Bu "yanlış bilincin" temel dayanak noktası, mücadele etmeden, kapitalizme ve emperyalizme karşı çıkmadan, bu düzenin türettiği gericilikleri topyekün karşıya almadan bir takım kolay çözümlerin, kestirme yolların olduğu fikridir.

Bu bir çeşit sahte cennet vaadidir... Bir mesihi bekleyerek, bu mesihe vekalet vererek kurtuluşun mümkün olduğu inancıdır…

Hülasa, SYRIZA budur. Umut tacirliği yapan bir şirket, bir saadet zinciri, mesihçi bir itikat… SYRIZA'nın tam bir kepazeliğe dönüşmesi kimseyi "aynısı bir kez daha olmaz" rehavetine düşürmemelidir.  

Kapitalizmden umudu kesmedikçe, sahte umutlar pazarlamak üzere umut tacirleri, sahte peygamberler, mesihler çıkmaya devam edecek. Kimi kravat takmayacak, kimi don giymeyecek… Birileri de bunda keramet görecek.

Bu sahte peygamberler ve mesihlerle mücadele etmenin yolu, en başta, onların vaat ettiği cennetin koskoca bir aldatmaca olduğunu bilmekten geçiyor.
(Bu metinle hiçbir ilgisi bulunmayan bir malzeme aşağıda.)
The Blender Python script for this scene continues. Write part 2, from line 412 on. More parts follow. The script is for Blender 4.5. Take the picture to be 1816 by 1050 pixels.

Bunu görmek istemeyenler, bırakalım başkalarını uyandırmayı, kendi gözlerini açma konusunda akli ve ahlaki acizlik içindeki sahte umut mecnunları, işçi sınıfını ve geniş halk yığınlarının öfkesini patronlara peşkeş çeken kapitalizmin gönüllü memurlarıdır.

Kendileri farkında olmasalar ve bunu "siyaset yapmak" olarak pazarlasalar da bu böyledir.